Oggi la subordinazione, per non dire il dominio, delle città sulle campagne è asfissiante e acriticamente esercitata e subita.
È in questo quadro che la violenza si fa strada come regolatore del conflitto.
Una certa politica ha fatto il grande errore di lisciarle il pelo inizialmente per poi pensare di gestirla o reprimerla successivamente.
Errore vecchio e ripetuto.
La violenza è sempre un fallimento educativo ma è sempre più diffusa nella società sarda. Qualche giorno fa sono stato fermato in una scuola da alcuni bidelli che mi dicevano: “Professore, troppa maleducazione. Basta dire un ‘no’, precisare una regola, disciplinare un evento, che si viene presi a parolacce”. Una nazione non è tenuta insieme dai suoi apparati repressivi e dalle leggi che li sanzionano. Pensare che si possa vivere e convivere bene solo sotto la minaccia degli arresti, è pura follia. Serve cultura, ma servono soprattutto esempi, persone credibili che rappresentino modelli di vita diversi da quelli coronati dal successo sociale.

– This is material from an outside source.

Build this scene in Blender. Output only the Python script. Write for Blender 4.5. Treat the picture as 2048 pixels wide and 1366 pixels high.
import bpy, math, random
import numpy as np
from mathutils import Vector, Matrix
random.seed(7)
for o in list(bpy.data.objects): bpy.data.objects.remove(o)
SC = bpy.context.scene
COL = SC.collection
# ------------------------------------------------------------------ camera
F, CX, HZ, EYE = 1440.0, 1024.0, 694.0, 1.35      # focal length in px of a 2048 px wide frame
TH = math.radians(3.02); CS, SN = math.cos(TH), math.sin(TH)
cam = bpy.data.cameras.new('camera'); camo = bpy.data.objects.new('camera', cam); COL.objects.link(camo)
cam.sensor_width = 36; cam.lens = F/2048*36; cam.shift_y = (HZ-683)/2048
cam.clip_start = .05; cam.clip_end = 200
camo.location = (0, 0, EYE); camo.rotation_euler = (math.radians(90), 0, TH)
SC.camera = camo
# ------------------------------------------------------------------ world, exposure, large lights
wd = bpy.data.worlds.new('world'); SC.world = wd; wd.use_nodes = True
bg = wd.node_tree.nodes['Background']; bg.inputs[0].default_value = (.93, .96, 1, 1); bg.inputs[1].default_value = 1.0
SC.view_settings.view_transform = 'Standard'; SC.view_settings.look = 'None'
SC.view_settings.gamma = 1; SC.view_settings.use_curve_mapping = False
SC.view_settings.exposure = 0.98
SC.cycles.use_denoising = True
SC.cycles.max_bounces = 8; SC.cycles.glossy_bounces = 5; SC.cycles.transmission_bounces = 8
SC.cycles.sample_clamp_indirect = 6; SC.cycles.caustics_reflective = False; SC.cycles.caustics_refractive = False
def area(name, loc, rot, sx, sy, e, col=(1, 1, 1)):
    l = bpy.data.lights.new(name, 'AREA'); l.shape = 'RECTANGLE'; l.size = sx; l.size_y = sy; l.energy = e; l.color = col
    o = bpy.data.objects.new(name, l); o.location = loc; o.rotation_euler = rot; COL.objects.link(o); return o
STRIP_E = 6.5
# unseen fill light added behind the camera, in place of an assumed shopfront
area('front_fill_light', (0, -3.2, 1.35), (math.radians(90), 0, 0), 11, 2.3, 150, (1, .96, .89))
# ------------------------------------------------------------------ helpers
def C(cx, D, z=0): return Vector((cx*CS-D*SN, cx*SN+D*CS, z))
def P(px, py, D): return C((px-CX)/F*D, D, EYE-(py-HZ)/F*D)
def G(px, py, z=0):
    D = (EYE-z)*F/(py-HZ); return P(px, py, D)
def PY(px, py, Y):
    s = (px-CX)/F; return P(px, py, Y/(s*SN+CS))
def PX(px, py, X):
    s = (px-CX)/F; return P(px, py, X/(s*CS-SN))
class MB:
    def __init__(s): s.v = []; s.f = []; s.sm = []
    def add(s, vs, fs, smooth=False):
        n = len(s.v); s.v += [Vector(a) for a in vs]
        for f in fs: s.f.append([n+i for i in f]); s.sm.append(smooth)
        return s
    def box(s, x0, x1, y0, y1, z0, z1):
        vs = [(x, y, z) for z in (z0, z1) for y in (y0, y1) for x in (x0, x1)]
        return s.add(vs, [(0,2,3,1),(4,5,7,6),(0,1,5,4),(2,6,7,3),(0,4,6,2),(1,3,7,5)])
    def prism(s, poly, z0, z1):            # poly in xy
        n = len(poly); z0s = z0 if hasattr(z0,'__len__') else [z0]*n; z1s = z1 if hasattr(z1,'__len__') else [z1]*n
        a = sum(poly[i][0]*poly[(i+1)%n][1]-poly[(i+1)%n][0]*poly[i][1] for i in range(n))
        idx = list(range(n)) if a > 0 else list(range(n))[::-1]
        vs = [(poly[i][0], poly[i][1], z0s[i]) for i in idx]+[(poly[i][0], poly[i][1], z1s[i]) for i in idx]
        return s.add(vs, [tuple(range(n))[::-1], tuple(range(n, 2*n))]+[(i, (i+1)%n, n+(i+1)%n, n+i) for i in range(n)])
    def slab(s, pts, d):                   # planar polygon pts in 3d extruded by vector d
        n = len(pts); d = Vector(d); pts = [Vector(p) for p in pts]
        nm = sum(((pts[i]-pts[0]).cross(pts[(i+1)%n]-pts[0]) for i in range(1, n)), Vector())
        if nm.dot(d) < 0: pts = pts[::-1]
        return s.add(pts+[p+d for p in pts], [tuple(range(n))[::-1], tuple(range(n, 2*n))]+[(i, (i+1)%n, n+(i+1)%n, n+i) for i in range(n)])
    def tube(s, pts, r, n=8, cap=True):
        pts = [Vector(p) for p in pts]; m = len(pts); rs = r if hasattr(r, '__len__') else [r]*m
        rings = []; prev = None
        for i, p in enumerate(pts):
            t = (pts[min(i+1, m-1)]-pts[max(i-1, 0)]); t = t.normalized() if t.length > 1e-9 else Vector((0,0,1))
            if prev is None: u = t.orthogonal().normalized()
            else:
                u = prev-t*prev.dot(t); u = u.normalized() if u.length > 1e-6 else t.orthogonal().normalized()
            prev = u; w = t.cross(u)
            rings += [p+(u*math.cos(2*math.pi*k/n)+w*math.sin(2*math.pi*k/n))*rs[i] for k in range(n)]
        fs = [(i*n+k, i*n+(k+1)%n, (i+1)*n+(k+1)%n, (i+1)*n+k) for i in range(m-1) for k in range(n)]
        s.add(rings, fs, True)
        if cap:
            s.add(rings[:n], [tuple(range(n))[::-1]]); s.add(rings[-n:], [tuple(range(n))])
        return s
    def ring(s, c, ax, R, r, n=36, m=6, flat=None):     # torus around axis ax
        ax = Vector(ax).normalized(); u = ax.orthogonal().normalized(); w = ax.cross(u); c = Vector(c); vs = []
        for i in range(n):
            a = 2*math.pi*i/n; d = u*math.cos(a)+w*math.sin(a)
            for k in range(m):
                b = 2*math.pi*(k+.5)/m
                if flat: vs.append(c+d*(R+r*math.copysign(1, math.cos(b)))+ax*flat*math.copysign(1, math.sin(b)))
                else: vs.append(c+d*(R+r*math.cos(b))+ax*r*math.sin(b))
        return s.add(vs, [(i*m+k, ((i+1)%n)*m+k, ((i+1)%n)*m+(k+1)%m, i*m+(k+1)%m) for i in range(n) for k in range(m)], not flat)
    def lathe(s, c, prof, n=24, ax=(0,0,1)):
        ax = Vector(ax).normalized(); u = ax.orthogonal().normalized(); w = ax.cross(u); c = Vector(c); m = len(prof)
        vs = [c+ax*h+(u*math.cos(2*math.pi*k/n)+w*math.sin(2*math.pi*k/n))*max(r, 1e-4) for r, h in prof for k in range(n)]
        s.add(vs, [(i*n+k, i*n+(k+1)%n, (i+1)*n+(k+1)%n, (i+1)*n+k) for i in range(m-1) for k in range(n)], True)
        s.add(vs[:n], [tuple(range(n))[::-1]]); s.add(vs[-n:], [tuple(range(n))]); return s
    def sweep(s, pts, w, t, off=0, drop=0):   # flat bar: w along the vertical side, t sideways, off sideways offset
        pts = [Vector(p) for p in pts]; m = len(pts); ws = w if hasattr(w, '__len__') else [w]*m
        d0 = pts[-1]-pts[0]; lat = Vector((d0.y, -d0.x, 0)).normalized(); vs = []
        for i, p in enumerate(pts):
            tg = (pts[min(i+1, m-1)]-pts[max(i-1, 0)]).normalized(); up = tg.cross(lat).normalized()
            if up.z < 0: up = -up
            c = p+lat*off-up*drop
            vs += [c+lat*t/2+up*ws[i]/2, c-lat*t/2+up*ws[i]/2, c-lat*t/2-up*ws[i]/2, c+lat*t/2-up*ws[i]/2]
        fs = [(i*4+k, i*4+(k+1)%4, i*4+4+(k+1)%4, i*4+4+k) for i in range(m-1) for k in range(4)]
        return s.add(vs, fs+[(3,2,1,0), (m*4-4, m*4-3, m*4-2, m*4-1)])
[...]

Se l’unico valore etico è la furbizia; se la qualità è deprezzata e la mediocrità esaltata; se si teorizza e pratica che far soldi o aver successo ad ogni costo è lecito purché si sia adeguatamente scaltri da non mostrare il proprio vero volto, allora non ci si deve stupire se, chi ha strumenti culturali e antropologici semplici e limitati, reagisce alla sua esclusione da un sofisticato privilegio di accapparramento della ricchezza e del potere con l’unico devastante e primitivo linguaggio che conosce.